Rooney's 15 goals to date are more than double the next best United player (Michael Owen, on seven) and Ferguson's indication that he would involve his new Senegalese striker Mame Biram Diouf, 22, signed from the Norwegian club Molde, at Birmingham overnight will not provide much succour to those supporters who view the club's first third-round exit since 1984 as evidence that the squad is packed with far fewer champions.
Many think those champions still on parade - Giggs, Paul Scholes and Edwin van der Sar - are on borrowed time.
The temptation to conclude that United cannot, rather than will not, go into the market waving that £80 million Real Madrid cheque for Cristiano Ronaldo, is all the greater given the Glazer family's staggering interest payments, which have led them to try once again to refinance through bank bonds the £700 million debts which their 2005 takeover imposed.

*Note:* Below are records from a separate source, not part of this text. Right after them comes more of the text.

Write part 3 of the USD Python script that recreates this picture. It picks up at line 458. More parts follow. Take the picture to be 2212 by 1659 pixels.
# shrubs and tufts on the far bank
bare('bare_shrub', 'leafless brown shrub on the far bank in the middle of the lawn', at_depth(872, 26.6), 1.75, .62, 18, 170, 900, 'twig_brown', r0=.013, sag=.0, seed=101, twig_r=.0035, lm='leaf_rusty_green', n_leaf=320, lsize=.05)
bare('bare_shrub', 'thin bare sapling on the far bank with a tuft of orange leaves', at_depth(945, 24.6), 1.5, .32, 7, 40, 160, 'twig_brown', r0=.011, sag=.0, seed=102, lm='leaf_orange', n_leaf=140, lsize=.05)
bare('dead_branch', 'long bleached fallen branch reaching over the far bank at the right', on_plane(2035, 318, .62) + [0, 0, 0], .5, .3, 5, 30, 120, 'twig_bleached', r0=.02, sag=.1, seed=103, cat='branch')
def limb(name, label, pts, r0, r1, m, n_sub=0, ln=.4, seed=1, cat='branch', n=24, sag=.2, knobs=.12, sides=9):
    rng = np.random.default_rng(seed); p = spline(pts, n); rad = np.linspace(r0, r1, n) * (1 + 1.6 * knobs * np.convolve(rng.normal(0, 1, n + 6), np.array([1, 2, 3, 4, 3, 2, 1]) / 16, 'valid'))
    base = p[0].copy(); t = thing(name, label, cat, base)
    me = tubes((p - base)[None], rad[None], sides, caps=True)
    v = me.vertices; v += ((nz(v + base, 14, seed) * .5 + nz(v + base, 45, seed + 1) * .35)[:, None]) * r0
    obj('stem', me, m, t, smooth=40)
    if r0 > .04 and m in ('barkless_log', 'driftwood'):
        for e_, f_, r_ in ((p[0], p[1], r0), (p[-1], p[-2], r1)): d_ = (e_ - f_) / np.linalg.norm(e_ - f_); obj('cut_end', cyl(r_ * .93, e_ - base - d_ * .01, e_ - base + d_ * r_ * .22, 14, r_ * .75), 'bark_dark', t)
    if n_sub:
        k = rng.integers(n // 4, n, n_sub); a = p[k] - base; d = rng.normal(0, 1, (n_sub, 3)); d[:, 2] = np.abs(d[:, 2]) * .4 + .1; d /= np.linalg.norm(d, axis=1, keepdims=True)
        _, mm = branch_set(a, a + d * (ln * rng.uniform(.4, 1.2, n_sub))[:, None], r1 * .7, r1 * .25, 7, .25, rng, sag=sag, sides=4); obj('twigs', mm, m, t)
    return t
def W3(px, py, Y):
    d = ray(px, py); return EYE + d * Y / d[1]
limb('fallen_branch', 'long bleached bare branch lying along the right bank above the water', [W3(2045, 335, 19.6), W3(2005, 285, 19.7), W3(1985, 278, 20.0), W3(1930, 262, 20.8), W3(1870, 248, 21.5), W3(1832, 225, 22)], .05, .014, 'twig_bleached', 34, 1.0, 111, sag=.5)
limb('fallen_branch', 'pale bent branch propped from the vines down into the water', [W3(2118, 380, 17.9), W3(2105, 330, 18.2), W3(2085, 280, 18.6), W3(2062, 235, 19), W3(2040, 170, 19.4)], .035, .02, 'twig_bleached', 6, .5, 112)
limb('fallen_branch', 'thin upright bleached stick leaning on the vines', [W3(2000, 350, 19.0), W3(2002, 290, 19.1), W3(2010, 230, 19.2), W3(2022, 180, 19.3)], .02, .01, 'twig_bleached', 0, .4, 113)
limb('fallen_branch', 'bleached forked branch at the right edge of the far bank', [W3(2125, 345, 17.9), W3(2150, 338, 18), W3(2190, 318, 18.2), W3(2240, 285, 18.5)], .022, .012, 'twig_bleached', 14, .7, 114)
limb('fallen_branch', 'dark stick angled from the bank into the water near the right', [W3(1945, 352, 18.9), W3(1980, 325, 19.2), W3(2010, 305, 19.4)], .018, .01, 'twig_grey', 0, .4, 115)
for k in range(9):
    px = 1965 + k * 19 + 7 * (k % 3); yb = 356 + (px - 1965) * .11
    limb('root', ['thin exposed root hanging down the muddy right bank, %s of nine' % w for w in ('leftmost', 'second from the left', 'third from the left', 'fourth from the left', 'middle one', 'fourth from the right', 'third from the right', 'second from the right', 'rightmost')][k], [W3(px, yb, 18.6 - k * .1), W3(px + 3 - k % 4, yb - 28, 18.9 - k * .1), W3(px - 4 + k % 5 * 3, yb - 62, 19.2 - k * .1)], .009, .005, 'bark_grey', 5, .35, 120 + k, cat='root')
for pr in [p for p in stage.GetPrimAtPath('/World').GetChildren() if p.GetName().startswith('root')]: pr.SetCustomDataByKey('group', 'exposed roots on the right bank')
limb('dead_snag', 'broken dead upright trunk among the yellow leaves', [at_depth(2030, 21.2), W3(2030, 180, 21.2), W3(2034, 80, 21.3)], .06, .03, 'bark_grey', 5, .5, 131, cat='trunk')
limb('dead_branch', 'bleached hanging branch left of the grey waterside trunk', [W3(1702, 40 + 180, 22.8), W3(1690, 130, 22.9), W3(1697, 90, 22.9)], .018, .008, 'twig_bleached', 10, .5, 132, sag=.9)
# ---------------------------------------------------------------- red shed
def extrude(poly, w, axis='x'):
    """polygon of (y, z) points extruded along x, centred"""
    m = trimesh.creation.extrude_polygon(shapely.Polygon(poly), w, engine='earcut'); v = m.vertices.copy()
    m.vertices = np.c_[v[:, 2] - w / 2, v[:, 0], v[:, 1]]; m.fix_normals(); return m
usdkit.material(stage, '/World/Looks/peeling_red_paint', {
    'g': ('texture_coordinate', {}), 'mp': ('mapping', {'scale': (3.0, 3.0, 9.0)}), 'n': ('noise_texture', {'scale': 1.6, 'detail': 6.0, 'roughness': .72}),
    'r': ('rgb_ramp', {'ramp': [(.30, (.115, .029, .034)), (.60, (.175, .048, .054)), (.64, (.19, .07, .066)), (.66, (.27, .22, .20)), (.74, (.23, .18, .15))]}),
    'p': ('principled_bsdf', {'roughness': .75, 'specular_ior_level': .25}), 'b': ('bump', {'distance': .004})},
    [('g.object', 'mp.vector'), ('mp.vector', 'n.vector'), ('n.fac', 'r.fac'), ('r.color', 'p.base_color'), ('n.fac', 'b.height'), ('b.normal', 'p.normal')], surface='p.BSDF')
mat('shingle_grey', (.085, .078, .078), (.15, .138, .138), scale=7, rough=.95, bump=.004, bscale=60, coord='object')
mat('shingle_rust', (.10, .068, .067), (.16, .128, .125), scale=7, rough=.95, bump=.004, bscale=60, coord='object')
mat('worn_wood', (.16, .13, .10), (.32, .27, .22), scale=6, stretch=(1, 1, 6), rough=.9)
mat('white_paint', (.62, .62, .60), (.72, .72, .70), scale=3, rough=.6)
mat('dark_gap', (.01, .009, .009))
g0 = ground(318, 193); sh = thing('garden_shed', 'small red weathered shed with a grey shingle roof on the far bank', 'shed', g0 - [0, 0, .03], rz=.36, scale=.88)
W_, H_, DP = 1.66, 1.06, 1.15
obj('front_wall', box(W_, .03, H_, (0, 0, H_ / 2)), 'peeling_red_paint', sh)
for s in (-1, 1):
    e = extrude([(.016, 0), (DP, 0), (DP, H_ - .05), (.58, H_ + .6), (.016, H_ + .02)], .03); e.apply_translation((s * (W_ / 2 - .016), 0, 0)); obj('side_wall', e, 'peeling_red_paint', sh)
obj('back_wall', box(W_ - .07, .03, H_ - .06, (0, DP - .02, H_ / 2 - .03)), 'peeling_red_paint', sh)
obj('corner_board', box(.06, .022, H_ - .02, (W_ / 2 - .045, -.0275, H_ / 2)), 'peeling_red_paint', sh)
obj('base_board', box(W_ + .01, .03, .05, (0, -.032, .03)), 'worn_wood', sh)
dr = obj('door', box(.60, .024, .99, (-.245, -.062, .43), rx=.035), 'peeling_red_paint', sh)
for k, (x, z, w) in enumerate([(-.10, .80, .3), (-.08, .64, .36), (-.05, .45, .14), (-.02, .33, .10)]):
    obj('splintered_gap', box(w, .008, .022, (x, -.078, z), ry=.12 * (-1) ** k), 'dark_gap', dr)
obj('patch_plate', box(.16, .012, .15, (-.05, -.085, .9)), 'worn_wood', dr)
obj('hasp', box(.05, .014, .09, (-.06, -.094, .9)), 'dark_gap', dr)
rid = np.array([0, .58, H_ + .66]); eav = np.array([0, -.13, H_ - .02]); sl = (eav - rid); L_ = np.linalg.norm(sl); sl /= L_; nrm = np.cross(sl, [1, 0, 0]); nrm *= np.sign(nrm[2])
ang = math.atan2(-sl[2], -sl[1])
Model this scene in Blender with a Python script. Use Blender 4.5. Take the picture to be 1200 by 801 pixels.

But Ferguson was at his most insistent - reasserting, at the end of the week in which Manchester City's debt has been effectively wiped out by Sheikh Mansour bin Zayed al-Nahyan - that he has not become a poor man among managers and any failure to deliver is to be laid at his feet, not the Glazers.
"I don't have any concerns about the financial situation. I could easily have spent the Ronaldo money but I didn't want to because I couldn't see diamonds or any value in the market. I am not going to pay £50 million for a striker who is not worth it."
Ferguson's mantra about progression at United has always been about players not growing old at the same time and he admitted that he might ultimately have to spend to replace Giggs and Scholes.
But he maintains that the young players he is introducing are the face of the future, despite the general sense that the club - with five league defeats already this season before Birmingham - are not, as Fabio Capello has told it, the same "war machine".
Ferguson insisted "everyone is missing the point" on United's troubles - the procession of defenders into the treatment room.